Time-Resolved Photoelectron Spectroscopy
To calculate a time-resolved photo-electron spectrum, it is necessary to set up the system with both the neutral and ion states and then include the pump and probe pulses in the operator. The ion states include the free electron continua. The method is based on the method of Seel and Domcke JCP (91) 95: 7806 adapted for MCTDH. It was first used in energy resolved photoelectron spectra in Worth et al Chem. Phys. (07) 338: 220. Please cite these papers if you use the method. The input for the 3-mode model of pyrazine used by Seel and Domcke requires the following files:
In the input file, the important point is that the electronic states are defined as:
el elcont 5 3 Elcont sin 113 0.0, ev 3.75, ev
This specifies that the are 5 electronic states, the first 3 of which are bound and states 4 and 5 are continua. The Elcont defines that a sin DVR is used to define the continua, with 113 points from 0 to 3.75 eV
The wavefunction in the continuum is then defined by a set of SPFs in the usual way in the SPF-BASIS-SECTION and INIT-WF-SECTION - in thsi example the initial function is a Gaussian centred around 1 eV, but as the continua are initially unoccupied the initial function chosen does not play a role.

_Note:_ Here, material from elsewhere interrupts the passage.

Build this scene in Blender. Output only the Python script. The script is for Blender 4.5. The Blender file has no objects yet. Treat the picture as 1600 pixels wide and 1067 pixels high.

In the operator, the Time degree of freedom needs to be included and the pulses defined, here by
dip_b2u*s1*C/width1 |1 S1&3 |5 cosom1*pulse1*step1*rstep1 dip_b2u*s2*C/width2 |1 S1&3 |5 cosom2*pulse2*step2*rstep2 dipi*s1*C/width1 |1 CS4&2 |5 cosom1*pulse1*step1*rstep1 dipi*s2*C/width2 |1 CS4&2 |5 cosom2*pulse2*step2*rstep2
The pulse is a combination of a cos function (cosom) with a Gaussian envelope (pulse) and a step function to ensure the pulse is really 0 when off. The constants define the pulse strength and dipole coupling. The first 2 lines define the excitation out of the ground-state, the latter lines excitation out of the S1 into the ion states. Note that the coupling to the ion states is defined by CS4&2 rather than the S4&2 operator that couples bound states.
The cmd file makes use of the MCTDH command line input to run a set of calculations with different time delays. The -p option changes the parameter in the program - here the t2 parameter governing the centre of the second pulse. The -D option writes the jobs to different directories. Note that the first job is with the pump pulse only to give the background signal. There is an analysis program tdpespecXXX that will plot the time-resolved electron KE populations, i.e. the photoelectron spectrum. It reads the gridpop files in the set of directories and requires the gridpop=el keyword in the RUN-SECTION to ensure the grid densities for each molecular state are stored separately (the default is to sum the densities). If the file stem is pyr_3d then type
tdpespec101 -w -inter pyr3_tdto access the plot menu.